Most of the words we think of as adjectives are descriptive adjectives, words that impart a quality of some sort to the noun. Most of them can appear either before or after a noun, and here is the general rule for where:

After the noun: If an adjective classifies a noun, that is, if it is used to distinguish that particular person or object from others that could be represented by the same noun, it is placed after the noun. Adjectives of color, nationality, and affiliation (such as of religion or political party) usually fit in this category, as do many others. A grammarian might say in these cases that the adjective restricts the noun.

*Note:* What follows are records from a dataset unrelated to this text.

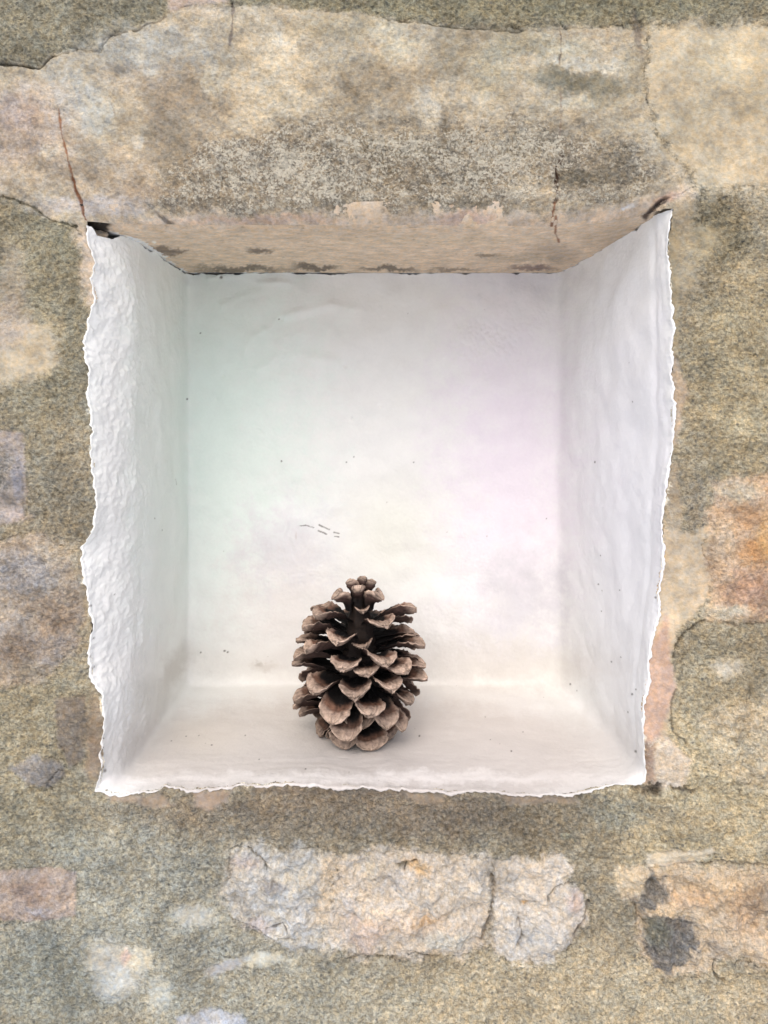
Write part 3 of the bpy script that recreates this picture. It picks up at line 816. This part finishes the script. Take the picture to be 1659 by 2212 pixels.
def make_face(kind):
    if kind == 'back':
        a = np.linspace(XL1, XR1, 512); b = np.arange(ZB, ZT + .004, 2.15 * Q)
        GA, GB = np.meshgrid(a, b); P0 = np.stack([GA.ravel(), np.full(GA.size, DEP), GB.ravel()], 1)
    elif kind in ('left', 'right'):
        b = np.arange(ZB, ZT + .012, 2.1 * Q); a = np.linspace(0, DEP, 210) ** 1.0
        GA, GB = np.meshgrid(a, b)
        f = GA / DEP
        xx = (XL0 + (XL1 - XL0) * f) if kind == 'left' else (XR0 + (XR1 - XR0) * f)
        P0 = np.stack([xx.ravel(), GA.ravel(), GB.ravel()], 1)
    else:
        a = np.linspace(0, 1, 600); b = np.linspace(0, DEP, 260)
        GA, GB = np.meshgrid(a, b); f = GB / DEP
        xl_ = XL0 + (XL1 - XL0) * f; xr_ = XR0 + (XR1 - XR0) * f
        P0 = np.stack([(xl_ + (xr_ - xl_) * GA).ravel(), GB.ravel(), np.full(GA.size, ZB)], 1)
    return P0, GA.shape

def warp_face(P0):
    r, d = smin_r(P0)
    p = c0 + d * r[:, None]
    # follow the ragged outline at the front, relax with depth
    vx = CX + p[:, 0] / Q; vy = CY - p[:, 2] / Q
    a = ang(vx, vy); rr = np.hypot(vx - OC[0], vy - OC[1])
    # radius of the regular box section at the same angle, y = 0
    ro = r_out(a)
    Pn = np.stack([c0[0] - np.sin(a) * .3, np.zeros_like(a), c0[2] + np.cos(a) * .3], 1)
    rb, dn = smin_r(Pn)
    rbase = rb * np.hypot(dn[:, 0], dn[:, 2]) / Q
    rs_ = r_smooth(a)
    nearf = np.exp(-(p[:, 1] / .0035))
    midf = np.exp(-(p[:, 1] / .016))
    del_ = ro - rs_
    ratio = np.clip((rs_ + del_ * nearf) / np.clip(rbase, 100, 3000), .85, 1.15)
    side = (a > .3) & (a < 2 * np.pi - .3)
    ratio = np.where(side, ratio, 1)
    wl_ = sstep(.3, .9, (np.sin(a)))          # left side: the arris is broadly rounded
    wdep = (1 - np.clip(p[:, 1] / (DEP * .8), 0, 1)) ** 1.8 * (1 - wl_) + wl_ * (1 - np.clip(p[:, 1] / .040, 0, 1)) ** 1.6
    s = 1 + (ratio - 1) * wdep
    p[:, 0] = c0[0] + (p[:, 0] - c0[0]) * s; p[:, 2] = c0[2] + (p[:, 2] - c0[2]) * s
    return p, a

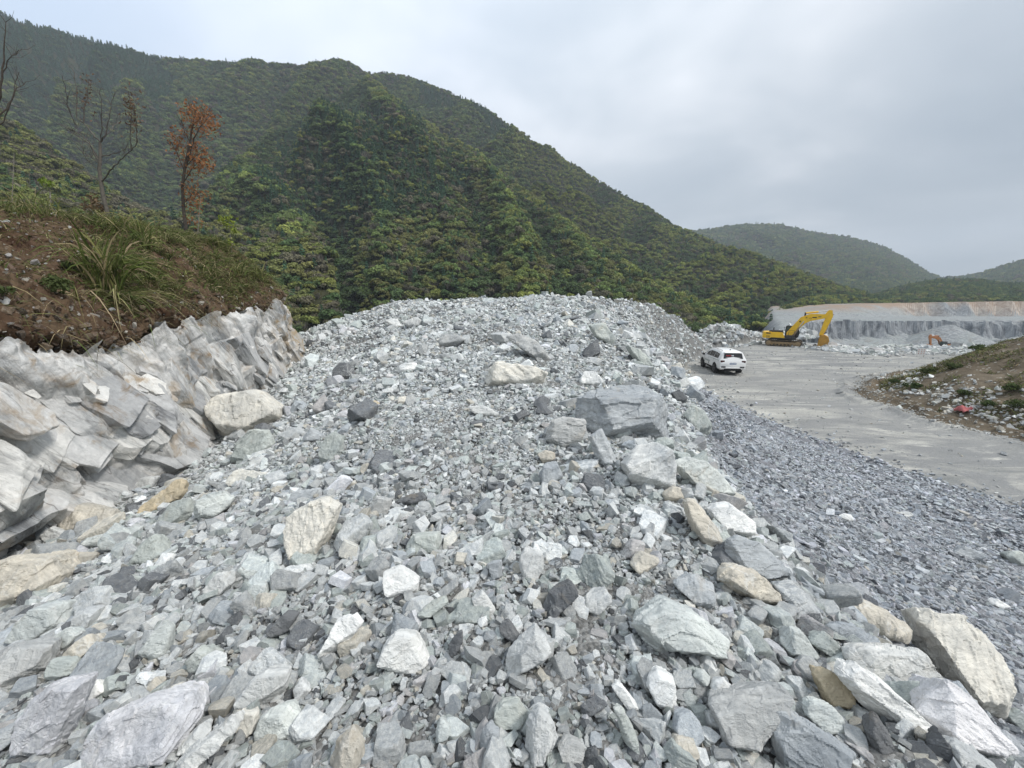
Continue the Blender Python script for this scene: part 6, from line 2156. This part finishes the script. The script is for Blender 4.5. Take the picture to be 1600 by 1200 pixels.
# ------------------------------------------------------------------ loose stone out on the quarry and around the mound
def far_stones():
    rng = np.random.default_rng(555)
    Ps, Ss = [], []
    # strip of tipped gravel across the end of the road, rubble behind the excavator, pit floor
    for (x0, x1, y0, y1, s, n) in ((33, 64, 40, 51, .26, 5200), (38, 70, 43, 52, .45, 700), (22, 50, 50, 72, .38, 3000), (26, 50, 54, 74, .7, 420), (46, 120, 54, 78, .45, 2600), (52, 120, 56, 82, .8, 260), (112, 150, 76, 92, .9, 500)):
        x, y = rng.uniform(x0, x1, n), rng.uniform(y0, y1, n)
        px, py, d = project(np.c_[x, y, np.zeros(n)])
        k = mound_r(x, y) > 1.2
        toe = sdist(x, y, TOE)
        if y0 < 45:                                             # the strip: its near edge is ragged
            k &= (y - 43.5 - 0.10 * (x - 50) + 3 * fbm2(x * .2, y * .2, 2, 901)) > rng.normal(scale=1.2, size=n)
            k &= x > 36 + (51 - y) * 0.3
        elif x1 <= 50:
            k &= (toe > -1.0) | (y > 58.5)
        bd = sdist(x, y, BENCH)
        k &= (bd < -7) | ((x < 58) & (bd < 0))
        x, y = x[k], y[k]
        sz = s * np.exp(rng.normal(scale=.4, size=len(x)))
        Ps.append(np.c_[x, y, ground_z(x, y) + sz * .1]); Ss.append(sz)
    P, S = np.concatenate(Ps), np.concatenate(Ss)
    n = len(P)
    names = ['grey', 'pale grey', 'greenish grey', 'blue grey', 'white', 'pinkish grey']
    T = np.array([TINT[t] for t in names])[rng.choice(6, n, p=[.25, .28, .2, .17, .06, .04])] * rng.uniform(.85, 1.15, (n, 1))
    R = np.c_[rng.normal(size=(n, 2)) * .4, rng.uniform(0, 6.28, n)]
    scatter('quarry_rubble', P, S, R, T, rng.integers(0, 18, n), STONES, 'tipped grey stones strewn over the quarry floor', 'rubble')
    # loose stones on the road itself
    n = 9000
    r = 60 * np.sqrt(rng.uniform(.01, 1, n)); a = rng.uniform(math.radians(15), math.radians(60), n)
    x, y = r * np.sin(a), r * np.cos(a)
    toe = sdist(x, y, TOE)
    k = (toe < -0.1) & (mound_r(x, y) > 1.02) & (y < 50) & (rng.uniform(size=n) < np.clip(.16 + .8 * np.exp(toe / 2.2) + .5 * np.exp(-(mound_r(x, y) - 1.02) / .05) + .35 * fbm2(x * .3, y * .5, 3, 905), 0, 1))
    x, y = x[k], y[k]
    m = len(x)
    sz = (.035 + .0012 * np.hypot(x, y)) * np.exp(rng.normal(scale=.45, size=m))
    T = np.array([TINT[t] for t in ['grey', 'pale grey', 'blue grey', 'tan']])[rng.choice(4, m, p=[.4, .3, .2, .1])] * rng.uniform(.6, 1.1, (m, 1))
    scatter('road_gravel', np.c_[x, y, ground_z(x, y) + sz * .1], sz, np.c_[rng.normal(size=(m, 2)) * .3, rng.uniform(0, 6.28, m)], T, rng.integers(0, 18, m), STONES, 'loose small stones lying on the packed road', 'gravel')
    # pale debris round the mound's foot and stones on its flank
    n = 5200
    a = rng.uniform(math.radians(120), math.radians(285), n)
    near = rng.uniform(size=n) < 0.62
    rr = np.where(near, rng.normal(0.935, 0.038, n), np.sqrt(rng.uniform(0.05, 1.0, n)))
    x, y = 42 + 20.5 * rr * np.cos(a), 18 + 14.4 * rr * np.sin(a)
    pat = fbm2(x * .5, y * .5, 3, 911)
    k = np.where(near, pat > -0.10, pat > 0.28) & (y > 3)
    x, y, near = x[k], y[k], near[k]
    sz = np.minimum(np.where(near, .12, .075) * np.exp(rng.normal(scale=.5, size=len(x))), .32)
    P = np.c_[x, y, ground_z(x, y) + sz * .12]
    m = len(P)
    T = np.array([TINT[t] for t in ['white', 'pale grey', 'tan', 'grey', 'cream', 'pale green']])[rng.choice(6, m, p=[.18, .28, .22, .18, .08, .06])] * rng.uniform(.8, 1.05, (m, 1))
    R = np.c_[rng.normal(size=(m, 2)) * .4, rng.uniform(0, 6.28, m)]
    # crushed stone along the worn edge between the mound and the road
    q = 2600
    a = rng.uniform(math.radians(120), math.radians(285), q); rr = rng.normal(1.045, .018, q)
    x, y = 42 + 20.5 * rr * np.cos(a), 18 + 14.4 * rr * np.sin(a)
    P = np.r_[P, np.c_[x, y, ground_z(x, y) + .01]]; s2 = .055 * np.exp(rng.normal(scale=.5, size=q)); sz = np.r_[sz, s2]
    T = np.r_[T, np.array([(0.30, 0.29, 0.27), (0.22, 0.19, 0.15), (0.40, 0.39, 0.36)])[rng.integers(0, 3, q)]]
    R = np.r_[R, np.c_[rng.normal(size=(q, 2)) * .4, rng.uniform(0, 6.28, q)]]; m = len(P)
    scatter('debris', P, sz, R, T, rng.integers(0, 18, m), STONES, 'pale broken stones along the foot of the soil mound', 'debris')


far_stones()

# ------------------------------------------------------------------ plants
def blades(base, direc, length, droop, width, tint, rng, seg=5):
    """Grass blades: arching tapered strips. All arguments are per blade."""
    n = len(base)
    t = np.linspace(0, 1, seg)
    up = np.array([0, 0, 1.0])
    h = direc.copy(); h[:, 2] = 0
    h /= np.linalg.norm(h, axis=1)[:, None] + 1e-9
    P = base[:, None] + direc[:, None] * (length[:, None] * t)[:, :, None]
    P = P + h[:, None] * (droop[:, None] * length[:, None] * 0.5 * t ** 2)[:, :, None] - up * (droop[:, None] * length[:, None] * 0.75 * t ** 3)[:, :, None]
    side = np.cross(direc, up) + rng.normal(scale=.3, size=(n, 3))
    side /= np.linalg.norm(side, axis=1)[:, None] + 1e-9
    w = width[:, None] * np.sin(np.pi * (0.22 + 0.78 * t))[None] ** 0.8
    w[:, -1] = width * 0.04
    A, B = P - side[:, None] * w[:, :, None], P + side[:, None] * w[:, :, None]
    V = np.stack([A, B], 2).reshape(n, seg * 2, 3)
    f = np.array([[2 * i, 2 * i + 1, 2 * i + 3, 2 * i + 2] for i in range(seg - 1)])
    Fq = (f[None] + (np.arange(n) * seg * 2)[:, None, None]).reshape(-1, 4)
    T = np.repeat(tint, seg * 2, axis=0)
    return V.reshape(-1, 3), Fq, T


GREEN = np.array([(0.085, 0.12, 0.03), (0.12, 0.15, 0.045), (0.17, 0.175, 0.06), (0.29, 0.25, 0.13), (0.33, 0.27, 0.16), (0.10, 0.085, 0.05)])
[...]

Before the noun: If the main purpose of the adjective is to reinforce the meaning of the noun, to impart emotional effect on the noun, or to convey appreciation of some sort for the noun, then the adjective often is placed before the noun. A grammarian might say these are adjectives used nonrestrictively. Another way of looking at it is that placement before the noun often indicates a subjective quality (one dependent on the view of the person speaking) rather than an objective (demonstrable) one.

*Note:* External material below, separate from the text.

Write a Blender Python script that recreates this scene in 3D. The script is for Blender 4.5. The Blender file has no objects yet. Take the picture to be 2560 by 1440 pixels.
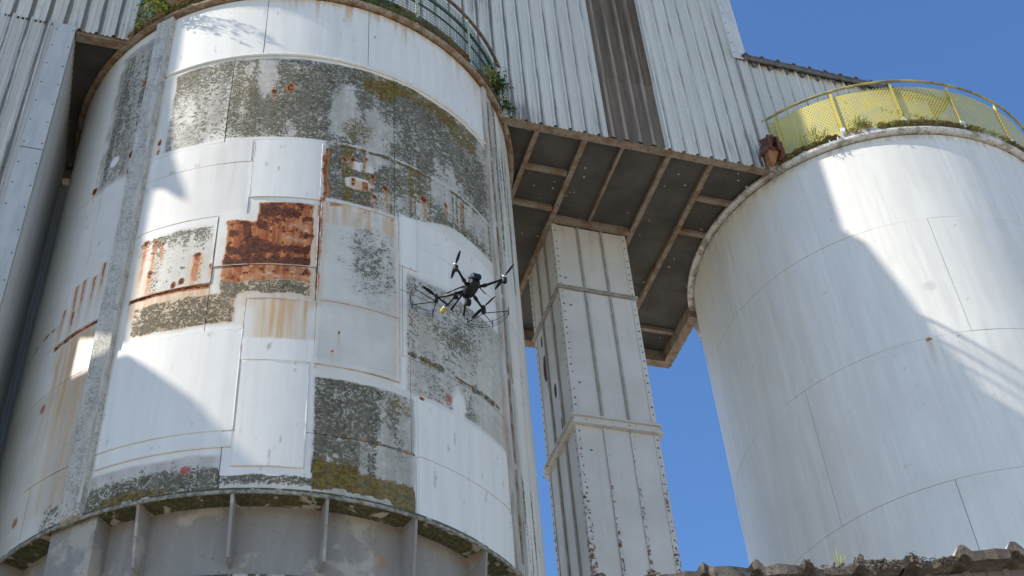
import bpy, math, random
import numpy as np
from mathutils import Matrix, Vector

S = 0.7                      # plan units to metres
RNG = np.random.default_rng(7)
random.seed(7)
scene = bpy.context.scene
COL = scene.collection

# ------------------------------------------------------------------ camera
F_PX = 3428.39
CAM = np.array([0.0, -18.8508, 0.0])
fw = np.array([0.24638197, 0.67565599, 0.69482725])
rt = np.array([0.95630017, -0.2859431, -0.06104532])
up = np.array([-0.15743542, -0.67950389, 0.71658116])
cd = bpy.data.cameras.new('camera')
cd.sensor_fit = 'HORIZONTAL'; cd.sensor_width = 36.0
cd.lens = F_PX * 36.0 / 2560.0
cd.clip_start = 0.05; cd.clip_end = 2000
cam = bpy.data.objects.new('camera', cd); COL.objects.link(cam)
cam.matrix_world = Matrix(((rt[0], up[0], -fw[0], CAM[0]*S), (rt[1], up[1], -fw[1], CAM[1]*S),
                           (rt[2], up[2], -fw[2], CAM[2]*S), (0, 0, 0, 1)))
scene.camera = cam

# ------------------------------------------------------------------ sky, sun, exposure
SUN_TAN = 0.80; SUN_K = 0.02
sun_el = math.atan(SUN_TAN)
sv = Vector((-math.cos(sun_el), SUN_K*math.cos(sun_el), math.sin(sun_el))).normalized()
w = bpy.data.worlds.new('World'); scene.world = w; w.use_nodes = True
nt = w.node_tree; nt.nodes.clear()
sky = nt.nodes.new('ShaderNodeTexSky'); sky.sky_type = 'NISHITA'; sky.sun_disc = False
sky.sun_elevation = sun_el
sky.sun_rotation = math.atan2(sv.x, sv.y)
sky.altitude = 0; sky.air_density = 1.2; sky.dust_density = 0.0; sky.ozone_density = 10.0
bg = nt.nodes.new('ShaderNodeBackground'); bg.inputs['Strength'].default_value = 0.14
wo = nt.nodes.new('ShaderNodeOutputWorld')
nt.links.new(sky.outputs[0], bg.inputs[0]); nt.links.new(bg.outputs[0], wo.inputs[0])
sl = bpy.data.lights.new('sun', 'SUN'); sl.energy = 4.0; sl.angle = math.radians(0.53); sl.color = (1.0, 0.95, 0.87)
so = bpy.data.objects.new('sun', sl); COL.objects.link(so)
so.rotation_euler = sv.to_track_quat('Z', 'Y').to_euler(); so.location = (-20, 0, 40)
scene.view_settings.view_transform = 'Standard'; scene.view_settings.look = 'None'
scene.view_settings.gamma = 1.0; scene.view_settings.use_curve_mapping = False
scene.view_settings.exposure = 0.58
scene.render.engine = 'CYCLES'
scene.cycles.max_bounces = 6; scene.cycles.diffuse_bounces = 4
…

Keep in mind that this is a general rule only, and sometimes there is no discernible reason for a speaker's choice of word order. But you can see some of the common differences in usage in the following examples:

  • la luz fluorescente (the fluorescent light) — Fluorescente is a category or classification of light, so it follows luz.
  • un hombre mexicano (a Mexican man) — Mexicano serves to classify un hombre, in this case by nationality.
  • La blanca nieve estaba por todas partes. (The white snow was everywhere.) — Blanca (white) reinforces the meaning of nieve (snow) and could also impart an emotional effect.
  • Es ladrón condenado. (He is a convicted thief.) — Condenado (convicted) distinguishes the ladrón (thief) from others and is an objective quality.
  • ¡Condenada computadora! (Blasted computer!) — Condenada is used for emotional effect, making it emphatically subjective. For this reason, most vulgar adjectives of disparagement precede the nouns they describe.

To see how word order could make a difference, examine the following two sentences:

  • Me gusta tener un césped verde. (I like having a green lawn.)
  • Me gusta tener un verde césped. (I like having a green lawn.)

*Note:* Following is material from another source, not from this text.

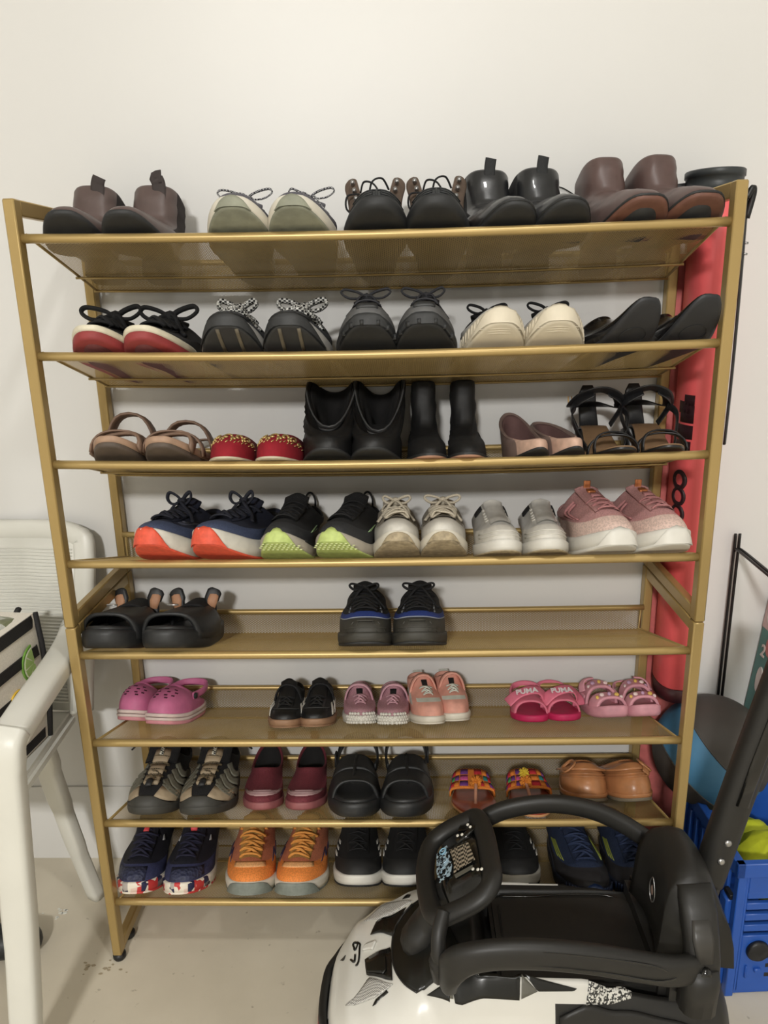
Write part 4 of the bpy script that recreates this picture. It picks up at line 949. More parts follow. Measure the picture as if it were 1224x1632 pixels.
for S, s in cloud('black foam sandals with buckled heel straps', 6, (-.057, .041), .095, .262, -.006, black_eva, (0, -1), th=(.030, .028, .026)):
    S.vamp('toe_strap', .54, .82, .048, .046, [black_eva], th=.005, grow=.002, shape=.7); S.vamp('instep_strap', .34, .56, .060, .052, [black_eva], th=.006, grow=.002, shape=.75)
    V, F = sweep([S.P(0, f=1, grow=0)*0+Vector((S.cx(.6), -S.L*u, S.zt(u)+h)) for u, h in ((.80, .026), (.72, .030), (.6, .036), (.46, .044), (.36, .046))], .003, .003, sides=6, hint=(0, 0, 1)); S.part('centre_ridge', V, F, black_eva)
    z0 = .062 if s > 0 else .070
    pts = [Vector((-.036, -.10, .05)), Vector((-.040, -.06, z0-.004)), Vector((-.030, -.022, z0+.018)), Vector((0, -.006, z0+.026)), Vector((.030, -.022, z0+.018)), Vector((.040, -.06, z0-.004)), Vector((.036, -.10, .05))]
    V, F = sweep(catmull(pts, 6), .0025, .009, sides=8, hint=(0, 0, 1), power=.7); S.part('heel_strap', V, F, black_eva)
    V, F = sweep([Vector((-s*.0425, -.075+q, z0-.004+z)) for q, z in ((-.010, -.010), (-.010, .012), (.010, .014), (.010, -.008))], .0022, sides=6, closed=True); S.part('buckle', V, F, black_rub)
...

The difference between these two sentences is subtle and not readily translated. Depending on the context, the first might be translated as "I like having a green lawn (as opposed to a brown one)," while the second might be translated as "I like having a green lawn (as opposed to not having a lawn)" or "I like having a beautiful lawn." In the first sentence, the placement of verde (green) after césped (lawn) indicates a classification. In the second sentence verde, by being placed first, reinforces the meaning of césped and indicates some aesthetic appreciation.

The effects of word order indicate why some adjectives are translated into English differently depending on their location. For example, un amigo viejo usually is translated as "a friend who is old," while un viejo amigo is usually translated as "a longtime friend," indicating some emotional appreciation. Similarly, un hombre grande is usually translated as "a big man," while un gran hombre is "a great man," indicating a subjective quality rather than an objective one. (Grande, when it precedes a singular noun, is shorted to gran.) As you continue your studies, you will come across about another dozen adjectives that are similar.

Final note: If an adjective is modified by an adverb, it follows the noun. Compro un coche muy caro, I am buying a very (muy) expensive (caro) car (coche.)